The EU has expanded the scope of the European Union Emissions Trading System (EU ETS) to include the maritime sector starting this year. This move has been raising all sorts of reactions and thoughts on the implications for the shipping industry due to the challenges and opportunities it presents.
Understanding the EU ETS
At its core, an Emissions Trading System (ETS) is a market-driven strategy that places a cap on permissible emissions, with each allowance representing one tonne of CO2 or CO2 equivalent. The EU ETS operates on a cap-and-trade scheme, compelling companies to purchase allowances based on their emissions, thus driving an overall reduction in greenhouse gases.
Expansion to maritime sector
The expansion aims to encourage the maritime industry to mitigate its environmental impact and hasten the adoption of low-carbon fuels. The EU ETS for shipping applies to all maritime services with at least one call within the EU, encompassing 100% of emissions for legs between two EU ports and 50% for legs between EU ports and non-EU ports.
It also entails a three-year phase-in period, increasing in scope from 40% of emissions in 2024 to 70% in 2025 and 100% in 2026. It applies to cargo and passenger ships above 5000 GT from 2024 and offshore ships above 5000 GT from 2027.
The EU ETS will initially cover carbon dioxide emissions and be widened to include methane and nitrous oxide from 2026. Offshore ship and general cargo ships between 400 and 5000 GT will also be required to report emissions and may be included in the EU ETS at a later stage.
Key Takeaways for Owners and Operators:
- The party responsible for ship operation under the ISM Code is liable for CO2 emissions and must comply with EU ETS regulations.
- The geographical scope of the EU ETS includes vessels arriving at and departing from EU ports.
- The two key principles of the EU ETS are setting a ceiling on yearly GHG emissions and the trading of EU emission allowances.
- Shipping will be phased into the EU ETS gradually, reaching 100% inclusion by 2026.
- Shipping companies exceeding their allowances face remedial penalties.
- By April 1, 2024, shipping companies must submit monitoring plans for conformity assessment.
Implementation and reporting
Shipping lines entering the EU ETS are required to report their emissions and purchase allowances on the EU ETS market. The phased approach mandates that, by 2026, 100% of reported emissions must be converted into allowances.
Furthermore, the MRV Maritime Regulation was revised in 2023 in the light of the inclusion of maritime transport emissions within the scope of the EU ETS. Main obligations for companies eligible under the MRV Maritime Regulation:
- Monitoring: companies must – in line with their respective monitoring plans – monitor, for each of their ships, greenhouse gas emissions, fuel consumption and other parameters, such as distance travelled, time at sea and cargo carried on a per voyage basis, so as to gather annual data into an emissions report verified by an accredited MRV shipping verifier.

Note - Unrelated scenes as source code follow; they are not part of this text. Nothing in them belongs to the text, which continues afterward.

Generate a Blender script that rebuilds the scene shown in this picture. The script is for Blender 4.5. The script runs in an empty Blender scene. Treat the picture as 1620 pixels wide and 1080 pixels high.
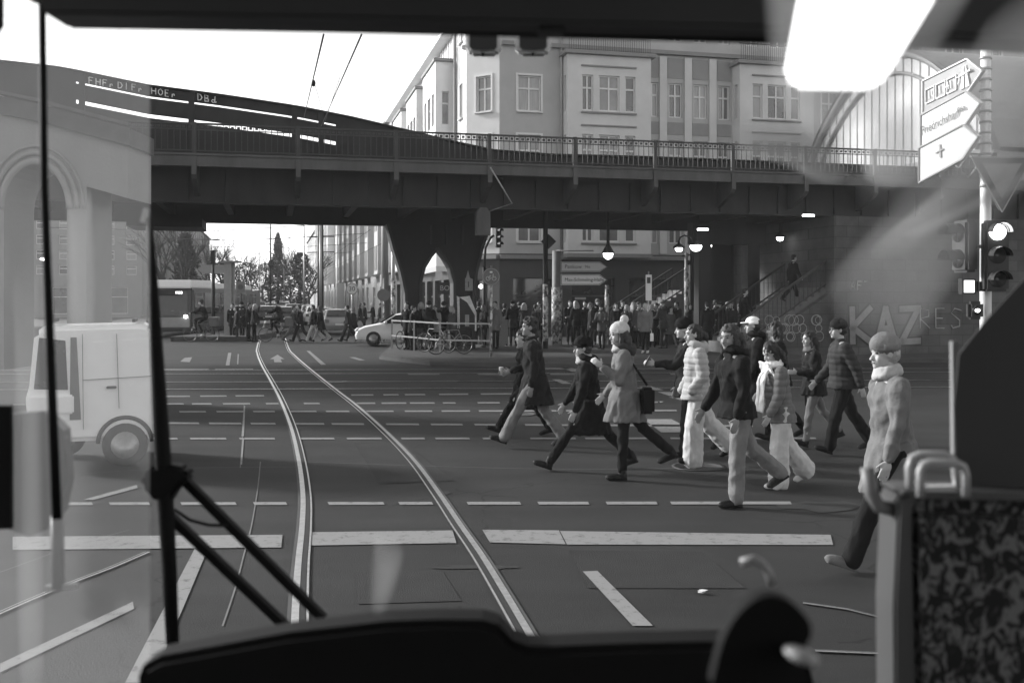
import bpy, bmesh, math, random
from mathutils import Vector, Matrix, noise
R = math.radians
random.seed(7)
S = bpy.context.scene
COL = S.collection
# ---------------------------------------------------------------- camera, sky, sun, exposure
F = 1575.0; EYE = 2.1; HOR = 470.0
cd = bpy.data.cameras.new('camera'); cam = bpy.data.objects.new('camera', cd); COL.objects.link(cam); S.camera = cam
cam.location = (0, 0, EYE); cam.rotation_euler = (R(90), 0, 0)
cd.sensor_width = 36; cd.lens = 36 * F / 1620; cd.shift_y = -(540 - HOR) / 1620
cd.clip_start = 0.05; cd.clip_end = 3000
cd.dof.use_dof = True; cd.dof.focus_distance = 14; cd.dof.aperture_fstop = 6.5
SUN_EL, SUN_AZ = R(22), R(292)          # azimuth clockwise from +Y: low, from the left and a little behind
w = bpy.data.worlds.new('World'); S.world = w; w.use_nodes = True
nt = w.node_tree; nt.nodes.clear()
sky = nt.nodes.new('ShaderNodeTexSky'); sky.sky_type = 'NISHITA'; sky.sun_disc = False
sky.sun_elevation = SUN_EL; sky.sun_rotation = SUN_AZ; sky.air_density = 1.0; sky.dust_density = 1.0; sky.ozone_density = 1.0
bw = nt.nodes.new('ShaderNodeRGBToBW'); bg = nt.nodes.new('ShaderNodeBackground'); out = nt.nodes.new('ShaderNodeOutputWorld')
bg.inputs[1].default_value = 0.12
nt.links.new(sky.outputs[0], bw.inputs[0]); nt.links.new(bw.outputs[0], bg.inputs[0]); nt.links.new(bg.outputs[0], out.inputs[0])
sd = bpy.data.lights.new('sun', 'SUN'); sd.energy = 2.0; sd.angle = R(7); sd.color = (1, 1, 1)
sun = bpy.data.objects.new('sun', sd); COL.objects.link(sun)
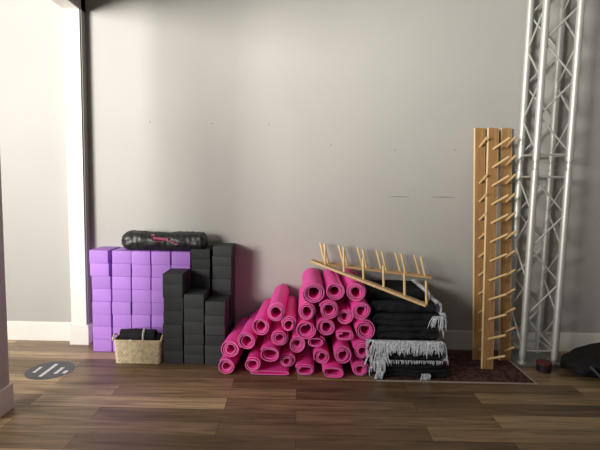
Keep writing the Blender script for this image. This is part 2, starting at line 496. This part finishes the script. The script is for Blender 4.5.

- Emissions report: by 30 April of each year (31 March as of 2025), companies must, through THETIS MRV, submit to the Commission and to the States in which those ships are registered (‘flag States’) a satisfactorily verified emissions report for each ship that has performed maritime transport activities in the European Economic Area in the previous reporting period (calendar year). As from 31 March 2025, emissions reports should also be submitted to the responsible administering authority through THETIS-MRV.
- Document of compliance: by 30 June of each year, companies must ensure that all their ships that have performed activities in the previous reporting period and are visiting ports in the European Economic Area carry on board a document of compliance. This might be subject to inspections by Member States’ authorities.
Challenges and opportunities
The financial implications of the EU ETS for the shipping industry are substantial, with estimates suggesting potential liabilities of €3.1 billion, €5.7 billion, and €8.4 billion in 2024, 2025, and 2026, respectively.
Alas, as ESPO, FEPORT and ETA have warned multiple times, shipping companies could avoid costs derived from the ETS by changing the order of port calls so the main part of the voyage is done between two non EEA ports and reconfiguring the routes, making non EEA terminals transhipment ports and thus, diverting much of the traffic that feeds the major European terminals.
Furthermore, the tensions arising between shipowners and charterers necessitate careful consideration of legal and operational nuances, as seen in the adoption of new clauses by organizations like BIMCO.